--- start Raw data ---
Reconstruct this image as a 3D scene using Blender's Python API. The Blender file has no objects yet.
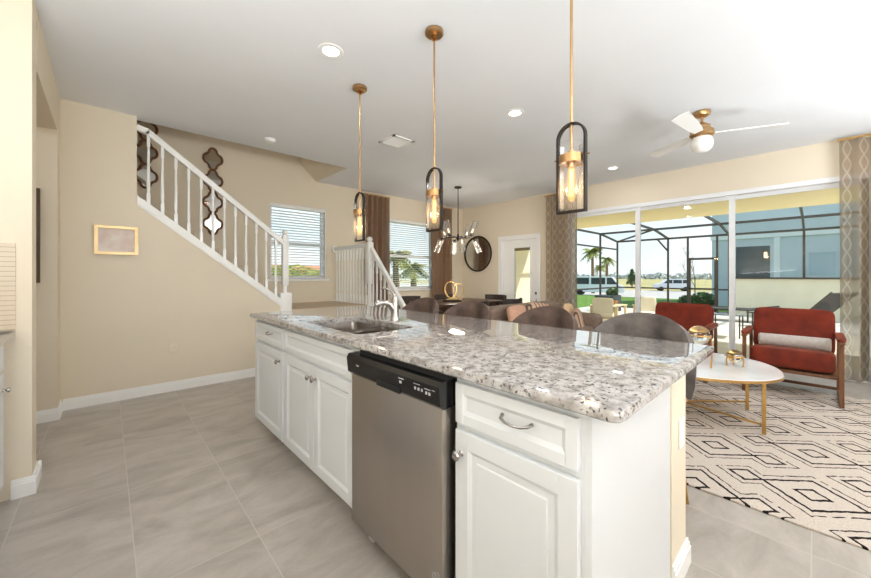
import bpy, bmesh, math, random
from mathutils import Vector, Matrix
random.seed(7)
R = math.radians
PI = math.pi
scene = bpy.context.scene
COL = scene.collection

# ------------------------------------------------------------------ camera
EYE = 1.214
cam = bpy.data.cameras.new('camera')
cam.sensor_width = 36.0
cam.lens = 353.0 / 871.0 * 36.0
cam.shift_y = -14.0 / 871.0
cam.clip_start = 0.02
cam.clip_end = 600
cam_o = bpy.data.objects.new('camera', cam)
COL.objects.link(cam_o)
cam_o.location = (0, 0, EYE)
cam_o.rotation_euler = (R(90), 0, R(-42.94))
scene.camera = cam_o

# ------------------------------------------------------------------ world, sun, exposure
SKY = 1.15
SUN = 5.0
CAN_W = 4.0
BOUNCE_W = 195.0
world = bpy.data.worlds.new('sky')
scene.world = world
world.use_nodes = True
wn = world.node_tree
wn.nodes.clear()
w_out = wn.nodes.new('ShaderNodeOutputWorld')
w_bg = wn.nodes.new('ShaderNodeBackground')
w_tc = wn.nodes.new('ShaderNodeTexCoord')
w_sep = wn.nodes.new('ShaderNodeSeparateXYZ')
w_rmp = wn.nodes.new('ShaderNodeValToRGB')
w_ns = wn.nodes.new('ShaderNodeTexNoise')
w_nr = wn.nodes.new('ShaderNodeValToRGB')
w_mx = wn.nodes.new('ShaderNodeMixRGB')
w_map = wn.nodes.new('ShaderNodeMapping')
w_map.inputs['Scale'].default_value = (1.5, 1.5, 6)
wn.links.new(w_tc.outputs['Generated'], w_sep.inputs[0])
wn.links.new(w_sep.outputs['Z'], w_rmp.inputs[0])
e = w_rmp.color_ramp.elements
e[0].position = 0.0
e[0].color = (0.80, 0.86, 0.87, 1)
e[1].position = 0.75
e[1].color = (0.30, 0.52, 0.80, 1)
m_ = w_rmp.color_ramp.elements.new(0.16)
m_.color = (0.66, 0.82, 0.90, 1)
wn.links.new(w_tc.outputs['Generated'], w_map.inputs[0])
wn.links.new(w_map.outputs[0], w_ns.inputs['Vector'])
w_ns.inputs['Scale'].default_value = 2.2
w_ns.inputs['Detail'].default_value = 5
w_nr.color_ramp.elements[0].position = 0.48
w_nr.color_ramp.elements[1].position = 0.72
wn.links.new(w_ns.outputs[0], w_nr.inputs[0])
wn.links.new(w_nr.outputs[0], w_mx.inputs[0])
wn.links.new(w_rmp.outputs[0], w_mx.inputs[1])
w_mx.inputs[2].default_value = (0.88, 0.91, 0.92, 1)
wn.links.new(w_mx.outputs[0], w_bg.inputs[0])
w_bg.inputs[1].default_value = SKY
wn.links.new(w_bg.outputs[0], w_out.inputs[0])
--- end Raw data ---
_Written task:_ Strip out the pictures and quote the remaining data word for word.

_Reply to the exercise:_
Reconstruct this image as a 3D scene using Blender's Python API. The Blender file has no objects yet.
import bpy, bmesh, math, random
from mathutils import Vector, Matrix
random.seed(7)
R = math.radians
PI = math.pi
scene = bpy.context.scene
COL = scene.collection

# ------------------------------------------------------------------ camera
EYE = 1.214
cam = bpy.data.cameras.new('camera')
cam.sensor_width = 36.0
cam.lens = 353.0 / 871.0 * 36.0
cam.shift_y = -14.0 / 871.0
cam.clip_start = 0.02
cam.clip_end = 600
cam_o = bpy.data.objects.new('camera', cam)
COL.objects.link(cam_o)
cam_o.location = (0, 0, EYE)
cam_o.rotation_euler = (R(90), 0, R(-42.94))
scene.camera = cam_o

# ------------------------------------------------------------------ world, sun, exposure
SKY = 1.15
SUN = 5.0
CAN_W = 4.0
BOUNCE_W = 195.0
world = bpy.data.worlds.new('sky')
scene.world = world
world.use_nodes = True
wn = world.node_tree
wn.nodes.clear()
w_out = wn.nodes.new('ShaderNodeOutputWorld')
w_bg = wn.nodes.new('ShaderNodeBackground')
w_tc = wn.nodes.new('ShaderNodeTexCoord')
w_sep = wn.nodes.new('ShaderNodeSeparateXYZ')
w_rmp = wn.nodes.new('ShaderNodeValToRGB')
w_ns = wn.nodes.new('ShaderNodeTexNoise')
w_nr = wn.nodes.new('ShaderNodeValToRGB')
w_mx = wn.nodes.new('ShaderNodeMixRGB')
w_map = wn.nodes.new('ShaderNodeMapping')
w_map.inputs['Scale'].default_value = (1.5, 1.5, 6)
wn.links.new(w_tc.outputs['Generated'], w_sep.inputs[0])
wn.links.new(w_sep.outputs['Z'], w_rmp.inputs[0])
e = w_rmp.color_ramp.elements
e[0].position = 0.0
e[0].color = (0.80, 0.86, 0.87, 1)
e[1].position = 0.75
e[1].color = (0.30, 0.52, 0.80, 1)
m_ = w_rmp.color_ramp.elements.new(0.16)
m_.color = (0.66, 0.82, 0.90, 1)
wn.links.new(w_tc.outputs['Generated'], w_map.inputs[0])
wn.links.new(w_map.outputs[0], w_ns.inputs['Vector'])
w_ns.inputs['Scale'].default_value = 2.2
w_ns.inputs['Detail'].default_value = 5
w_nr.color_ramp.elements[0].position = 0.48
w_nr.color_ramp.elements[1].position = 0.72
wn.links.new(w_ns.outputs[0], w_nr.inputs[0])
wn.links.new(w_nr.outputs[0], w_mx.inputs[0])
wn.links.new(w_rmp.outputs[0], w_mx.inputs[1])
w_mx.inputs[2].default_value = (0.88, 0.91, 0.92, 1)
wn.links.new(w_mx.outputs[0], w_bg.inputs[0])
w_bg.inputs[1].default_value = SKY
wn.links.new(w_bg.outputs[0], w_out.inputs[0])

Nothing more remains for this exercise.